DIRECTIONS
Going through the material below, please gather all lines with the word "pixels" in them.

3D scene scripts
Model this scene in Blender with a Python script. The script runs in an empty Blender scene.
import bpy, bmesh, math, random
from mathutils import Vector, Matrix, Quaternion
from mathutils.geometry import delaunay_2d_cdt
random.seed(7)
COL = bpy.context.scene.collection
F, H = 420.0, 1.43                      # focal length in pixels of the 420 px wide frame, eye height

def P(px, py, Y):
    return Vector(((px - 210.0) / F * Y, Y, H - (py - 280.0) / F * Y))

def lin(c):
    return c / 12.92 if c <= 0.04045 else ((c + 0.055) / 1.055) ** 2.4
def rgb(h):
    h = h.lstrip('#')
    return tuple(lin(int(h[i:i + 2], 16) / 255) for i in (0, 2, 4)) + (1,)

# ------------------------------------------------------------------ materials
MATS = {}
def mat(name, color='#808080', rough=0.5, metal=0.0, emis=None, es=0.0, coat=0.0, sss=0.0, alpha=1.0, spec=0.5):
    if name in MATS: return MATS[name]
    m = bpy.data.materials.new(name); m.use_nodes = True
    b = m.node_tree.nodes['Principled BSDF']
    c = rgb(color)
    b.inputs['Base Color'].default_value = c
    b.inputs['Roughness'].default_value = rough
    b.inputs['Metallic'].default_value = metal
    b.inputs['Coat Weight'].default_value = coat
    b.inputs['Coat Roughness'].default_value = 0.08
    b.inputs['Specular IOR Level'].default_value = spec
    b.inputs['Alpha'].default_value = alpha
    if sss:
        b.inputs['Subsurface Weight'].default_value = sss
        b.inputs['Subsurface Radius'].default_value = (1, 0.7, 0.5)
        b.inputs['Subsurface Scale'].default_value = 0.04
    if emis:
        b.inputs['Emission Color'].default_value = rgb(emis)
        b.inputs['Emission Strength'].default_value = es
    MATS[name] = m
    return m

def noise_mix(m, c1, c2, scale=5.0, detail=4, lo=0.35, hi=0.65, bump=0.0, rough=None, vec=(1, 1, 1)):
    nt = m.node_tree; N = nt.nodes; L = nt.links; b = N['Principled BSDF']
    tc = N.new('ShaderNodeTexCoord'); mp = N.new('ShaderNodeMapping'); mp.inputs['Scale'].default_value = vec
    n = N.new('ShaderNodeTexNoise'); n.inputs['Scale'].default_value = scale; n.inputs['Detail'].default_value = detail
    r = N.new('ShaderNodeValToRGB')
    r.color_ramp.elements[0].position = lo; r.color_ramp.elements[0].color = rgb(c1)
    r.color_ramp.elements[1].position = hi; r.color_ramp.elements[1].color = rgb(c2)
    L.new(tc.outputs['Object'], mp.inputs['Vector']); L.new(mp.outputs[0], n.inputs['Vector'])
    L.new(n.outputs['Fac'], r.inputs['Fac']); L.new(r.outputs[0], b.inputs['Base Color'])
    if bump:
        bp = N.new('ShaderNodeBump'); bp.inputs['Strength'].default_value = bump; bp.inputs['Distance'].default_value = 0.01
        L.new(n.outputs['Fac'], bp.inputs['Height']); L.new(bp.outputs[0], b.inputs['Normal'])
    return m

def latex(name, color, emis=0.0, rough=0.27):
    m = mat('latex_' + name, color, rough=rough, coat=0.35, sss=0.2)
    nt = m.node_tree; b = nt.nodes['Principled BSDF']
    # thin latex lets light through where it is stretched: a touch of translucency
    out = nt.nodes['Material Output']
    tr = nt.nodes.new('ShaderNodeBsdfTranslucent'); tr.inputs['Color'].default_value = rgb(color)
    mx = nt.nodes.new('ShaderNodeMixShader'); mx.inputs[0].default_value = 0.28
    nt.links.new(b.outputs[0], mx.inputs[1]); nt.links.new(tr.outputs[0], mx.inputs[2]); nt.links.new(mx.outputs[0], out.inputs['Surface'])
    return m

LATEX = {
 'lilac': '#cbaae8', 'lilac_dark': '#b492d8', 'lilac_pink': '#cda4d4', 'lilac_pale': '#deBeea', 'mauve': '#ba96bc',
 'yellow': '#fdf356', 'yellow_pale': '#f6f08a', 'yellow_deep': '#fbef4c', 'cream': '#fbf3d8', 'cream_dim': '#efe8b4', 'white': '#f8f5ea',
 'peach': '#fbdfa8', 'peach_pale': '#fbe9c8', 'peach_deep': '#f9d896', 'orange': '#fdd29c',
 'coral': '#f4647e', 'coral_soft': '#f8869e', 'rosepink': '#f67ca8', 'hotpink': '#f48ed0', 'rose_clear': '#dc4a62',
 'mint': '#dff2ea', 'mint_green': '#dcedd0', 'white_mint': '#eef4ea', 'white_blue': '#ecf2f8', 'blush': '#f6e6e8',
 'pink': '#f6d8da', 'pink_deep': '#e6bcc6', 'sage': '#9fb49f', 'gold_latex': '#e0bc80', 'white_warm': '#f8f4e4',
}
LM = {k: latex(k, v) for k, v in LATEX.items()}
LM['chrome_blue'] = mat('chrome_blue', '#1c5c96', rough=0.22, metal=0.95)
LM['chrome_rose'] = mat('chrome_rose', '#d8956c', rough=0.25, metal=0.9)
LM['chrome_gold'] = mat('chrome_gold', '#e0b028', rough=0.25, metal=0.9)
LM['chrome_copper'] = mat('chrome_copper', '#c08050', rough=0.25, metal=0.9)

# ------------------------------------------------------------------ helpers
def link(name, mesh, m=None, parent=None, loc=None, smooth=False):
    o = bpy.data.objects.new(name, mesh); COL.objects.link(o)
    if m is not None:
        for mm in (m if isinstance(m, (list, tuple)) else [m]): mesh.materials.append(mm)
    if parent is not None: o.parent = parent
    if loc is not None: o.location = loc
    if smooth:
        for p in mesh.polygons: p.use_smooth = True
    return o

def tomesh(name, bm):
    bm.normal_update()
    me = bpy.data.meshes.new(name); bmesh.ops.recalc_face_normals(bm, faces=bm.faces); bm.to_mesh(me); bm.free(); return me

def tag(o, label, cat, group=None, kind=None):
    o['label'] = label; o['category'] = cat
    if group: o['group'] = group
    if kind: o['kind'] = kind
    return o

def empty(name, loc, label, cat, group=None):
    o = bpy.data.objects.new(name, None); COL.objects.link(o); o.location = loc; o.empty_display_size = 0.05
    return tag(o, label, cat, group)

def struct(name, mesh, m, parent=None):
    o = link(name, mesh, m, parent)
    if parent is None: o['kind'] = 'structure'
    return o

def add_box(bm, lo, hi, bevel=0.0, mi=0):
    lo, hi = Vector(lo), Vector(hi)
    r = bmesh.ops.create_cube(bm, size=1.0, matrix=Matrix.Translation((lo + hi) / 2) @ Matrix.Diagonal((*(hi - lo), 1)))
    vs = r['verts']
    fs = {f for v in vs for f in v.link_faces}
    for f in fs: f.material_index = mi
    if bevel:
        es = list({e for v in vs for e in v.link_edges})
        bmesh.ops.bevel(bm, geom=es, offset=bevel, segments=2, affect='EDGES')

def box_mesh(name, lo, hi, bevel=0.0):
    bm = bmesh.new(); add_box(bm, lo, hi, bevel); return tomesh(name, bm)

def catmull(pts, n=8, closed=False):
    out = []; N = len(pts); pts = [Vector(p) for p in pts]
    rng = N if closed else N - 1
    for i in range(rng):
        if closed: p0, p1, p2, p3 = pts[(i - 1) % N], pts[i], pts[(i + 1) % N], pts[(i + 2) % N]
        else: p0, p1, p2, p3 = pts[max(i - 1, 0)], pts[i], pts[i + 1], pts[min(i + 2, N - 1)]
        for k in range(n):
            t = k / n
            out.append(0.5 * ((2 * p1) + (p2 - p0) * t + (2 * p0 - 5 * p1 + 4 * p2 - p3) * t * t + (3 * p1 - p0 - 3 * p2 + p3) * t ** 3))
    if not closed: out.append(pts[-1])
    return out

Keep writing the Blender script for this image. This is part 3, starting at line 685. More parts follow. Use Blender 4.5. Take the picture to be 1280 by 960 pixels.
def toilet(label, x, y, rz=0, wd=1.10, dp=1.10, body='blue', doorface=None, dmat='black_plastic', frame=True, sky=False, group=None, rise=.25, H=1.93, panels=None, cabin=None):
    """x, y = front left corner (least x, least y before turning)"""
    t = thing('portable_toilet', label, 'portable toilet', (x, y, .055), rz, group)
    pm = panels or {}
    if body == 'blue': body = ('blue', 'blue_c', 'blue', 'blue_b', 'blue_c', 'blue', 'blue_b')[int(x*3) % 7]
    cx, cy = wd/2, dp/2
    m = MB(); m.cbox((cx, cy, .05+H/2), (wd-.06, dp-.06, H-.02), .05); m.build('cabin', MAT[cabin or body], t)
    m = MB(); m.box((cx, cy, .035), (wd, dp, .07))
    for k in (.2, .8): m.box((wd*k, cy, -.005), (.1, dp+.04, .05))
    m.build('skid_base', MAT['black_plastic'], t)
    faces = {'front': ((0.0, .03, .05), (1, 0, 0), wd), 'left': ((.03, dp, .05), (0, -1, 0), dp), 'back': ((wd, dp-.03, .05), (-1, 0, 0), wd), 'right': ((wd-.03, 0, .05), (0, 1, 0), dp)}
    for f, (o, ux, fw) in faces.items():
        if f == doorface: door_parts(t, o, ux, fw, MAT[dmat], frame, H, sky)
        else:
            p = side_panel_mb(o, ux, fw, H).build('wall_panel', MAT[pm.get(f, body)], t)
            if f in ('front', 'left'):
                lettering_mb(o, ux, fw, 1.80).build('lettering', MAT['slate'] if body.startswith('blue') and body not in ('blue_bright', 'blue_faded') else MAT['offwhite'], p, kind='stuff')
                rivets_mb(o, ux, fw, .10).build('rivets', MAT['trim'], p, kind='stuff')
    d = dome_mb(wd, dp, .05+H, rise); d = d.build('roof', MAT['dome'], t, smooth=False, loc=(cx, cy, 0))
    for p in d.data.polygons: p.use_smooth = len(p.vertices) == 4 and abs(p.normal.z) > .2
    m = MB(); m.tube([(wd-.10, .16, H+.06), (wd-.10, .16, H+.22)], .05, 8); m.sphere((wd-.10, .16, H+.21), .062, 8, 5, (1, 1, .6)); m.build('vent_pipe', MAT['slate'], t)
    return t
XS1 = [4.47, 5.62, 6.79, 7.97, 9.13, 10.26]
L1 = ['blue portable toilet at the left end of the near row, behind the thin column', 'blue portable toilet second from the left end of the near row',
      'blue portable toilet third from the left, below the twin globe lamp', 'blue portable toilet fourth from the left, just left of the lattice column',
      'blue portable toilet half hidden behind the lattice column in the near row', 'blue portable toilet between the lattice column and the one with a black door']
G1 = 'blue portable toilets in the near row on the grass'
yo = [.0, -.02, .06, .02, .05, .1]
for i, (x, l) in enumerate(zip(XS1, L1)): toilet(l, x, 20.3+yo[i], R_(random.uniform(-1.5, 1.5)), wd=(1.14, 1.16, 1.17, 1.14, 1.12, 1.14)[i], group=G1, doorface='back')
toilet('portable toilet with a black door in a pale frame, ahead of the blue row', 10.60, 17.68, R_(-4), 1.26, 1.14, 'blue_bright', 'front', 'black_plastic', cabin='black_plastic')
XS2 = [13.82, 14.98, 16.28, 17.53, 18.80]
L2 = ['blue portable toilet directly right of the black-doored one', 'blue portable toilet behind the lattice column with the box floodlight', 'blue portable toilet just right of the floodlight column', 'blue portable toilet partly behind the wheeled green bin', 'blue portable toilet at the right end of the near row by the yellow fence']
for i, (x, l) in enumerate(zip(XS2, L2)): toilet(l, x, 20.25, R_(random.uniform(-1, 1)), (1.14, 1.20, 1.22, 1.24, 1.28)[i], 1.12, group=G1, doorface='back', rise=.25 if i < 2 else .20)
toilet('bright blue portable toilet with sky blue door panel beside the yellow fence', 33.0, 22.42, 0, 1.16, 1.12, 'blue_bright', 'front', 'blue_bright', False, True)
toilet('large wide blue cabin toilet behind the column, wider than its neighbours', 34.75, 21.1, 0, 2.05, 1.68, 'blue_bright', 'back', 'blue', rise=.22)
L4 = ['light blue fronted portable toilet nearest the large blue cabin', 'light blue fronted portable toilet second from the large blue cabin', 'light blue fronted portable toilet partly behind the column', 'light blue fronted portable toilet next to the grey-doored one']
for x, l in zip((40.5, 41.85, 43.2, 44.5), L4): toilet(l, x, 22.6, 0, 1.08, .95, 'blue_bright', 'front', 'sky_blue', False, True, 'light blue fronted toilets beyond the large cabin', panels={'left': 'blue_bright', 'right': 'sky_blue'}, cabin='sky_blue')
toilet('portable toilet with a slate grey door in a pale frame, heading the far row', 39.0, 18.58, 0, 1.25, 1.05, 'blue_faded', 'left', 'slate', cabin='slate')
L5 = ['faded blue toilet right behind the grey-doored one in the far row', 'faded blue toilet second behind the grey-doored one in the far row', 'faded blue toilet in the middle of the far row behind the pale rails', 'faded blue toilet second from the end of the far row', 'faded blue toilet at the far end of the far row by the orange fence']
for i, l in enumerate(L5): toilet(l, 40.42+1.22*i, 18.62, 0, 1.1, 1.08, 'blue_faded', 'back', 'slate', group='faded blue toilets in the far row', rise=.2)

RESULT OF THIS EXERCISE
F, H = 420.0, 1.43                      # focal length in pixels of the 420 px wide frame, eye height
Keep writing the Blender script for this image. This is part 3, starting at line 685. More parts follow. Use Blender 4.5. Take the picture to be 1280 by 960 pixels.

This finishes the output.